日経 8月29日 横浜地下鉄、オーバーラン 回送が壁に衝突、居眠りか

引き込み線でオーバーランであったので、乗客にけがはなかった。運転士は「居眠りをしてしまった」との横浜市交通局の説明であったとのことであるが、乗客を降ろした後、折り返すために引き込み線に入る時であり、おそらく乗客を降ろした 数分後のことと思う。運転士は 緊張感から解放され、ほっとした。でも、引き込み線に車両を入れるまではと、運転をしたが最後の最後に居眠りをしてしまった。このようなことであろうか。

1) 本質的解決を

29日の横浜地下鉄引き込み線オーバーランを単純に、当該運転士の過失で片付けてはならないと思う。100人以上の人が死亡したJR西日本尼崎事故の背景には事故原因の当事者に対する不合理な制度である再教育(日勤教育)制度があった。事故があったカーブの制限速度は70km/hであったが、この速度制限ゾーンの手前は120km/hであった。事故があった電車の速度は、制限速度範囲内の116km/hであった(事故調査報告書13ページ)。すなわち、カーブの手前では制限速度範囲内で、カーブになったとたん、50km/hの速度超過となる。合理的な速度の規則をJR西日本は定めていなかった。なお、このカーブの転覆限界速度は105km/hであった。

長々と尼崎事故のことを書いてしまったが、尼崎事故の本当の原因は経営者にある。経営者は合理的な組織運営をし、働く人たちが正しく働ける環境をつくる義務がある。過去において、経営者が無能であっても、働く人たちの努力と工夫により企業は持続・発展していった。しかし、社会が複雑化すると、単純ではなくなる。現代は有能な経営者による合理的な経営が必要である。

ちなみに、JR西日本は、事故直後の発表では、尼崎事故地点の転覆限界速度を133km/hと言っていた。実際の、事故で転覆した電車の速度はそれ以下の116km/hであったし、速度超過で走行した距離も200mもなかったのである。

横浜市地下鉄問題も居眠りをしてしまった原因や因果関係を追求すべきである。運輸安全委員会の報告書を待ちたい。

2) 横浜シーサイドライン

株式会社横浜シーサイドライン は、新杉田駅構内での6月1日に発生した反対方向に進行し、線路終端部の車止めに衝突・停止し負傷者15名(うち重傷3名)を出した事故により運休している金沢シーサイドラインを8月31日から再開すると発表した。同社の発表はここ にあります。
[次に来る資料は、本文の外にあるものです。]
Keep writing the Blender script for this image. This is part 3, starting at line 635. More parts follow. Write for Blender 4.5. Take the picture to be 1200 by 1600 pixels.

運転再開から6日間は保安要員を乗車させ、その後は新杉田駅と金沢八景駅のホームに保安要員を配置し、再開から1月後に全列車の重点点検をし、無人運転にこぎ着けるとの内容である。

事故の原因は、6月14日のこの日経記事 が報道しているように、信号回線のうちの一つ F線が切れていたことのようである。

しかし、本当に重要なことは、横浜シーサイドラインが、事故につながる可能性のあるそのような事態を認識していたのかである。すなわち、経営者も技術者も「無人運転の実施に必要な制御装置や安全装置がハード面でもソフト面でも完備されており問題ない」との認識で F線・R線すら理解していなかったのではと思う。同社の2019年3月期の営業収益は3,976百万円で営業費用3,539百万円であった。営業費のうち減価償却費が1,509百万円で42.6%を占める。諸税が182百万円であり、運送費、売上原価、一般管理費が1,847百万円である。従業員数は他社からの出向者14人 を含め119人 である。1人あたりの運送費、売上原価、一般管理費 の合計は15,500千円である。 14駅存在し、16編成(合計80両)を運行しているのであるから、無人運転による経費節減が達成されていると考える。(1989年開業から当初5年間近くはワンマン運転であった。)

日本には、同様な無人運転の新交通システムが7路線、事業者数で6事業者(数え方によっては5事業者)存在する。開業が一番新しいのが、東京都交通局の日暮里・舎人ライナーである。一番長い路線がゆりかもめの14.7km(但し、神戸新交通のポートライナー線と六甲ライナー線を合計すると15.3km)であり、それほど長くはない。路線によりシステムが微妙に異なると思う。開業時期が異なれば、新しい路線は、その時の最新技術を取り入れる。安全性を高め、コストも安くを目指すのは当然である。しかし、技術は万能では無いし、常に試行錯誤の発展途上であると言える。

私は、新交通システムを否定をするものではない。しかし、車なら大量生産なので、欠陥が発見されれば、リコールで回収される。バスも同様である。鉄道の場合は、有人運転である。無人運転の新交通システムについても、安心して利用できるように、仕組みが確立されて欲しいと考える。

なお、運輸安全委員会は横浜シーサイドラインの事故をこのページ にあるように調査中の鉄道案件としており、調査報告書が待たれる。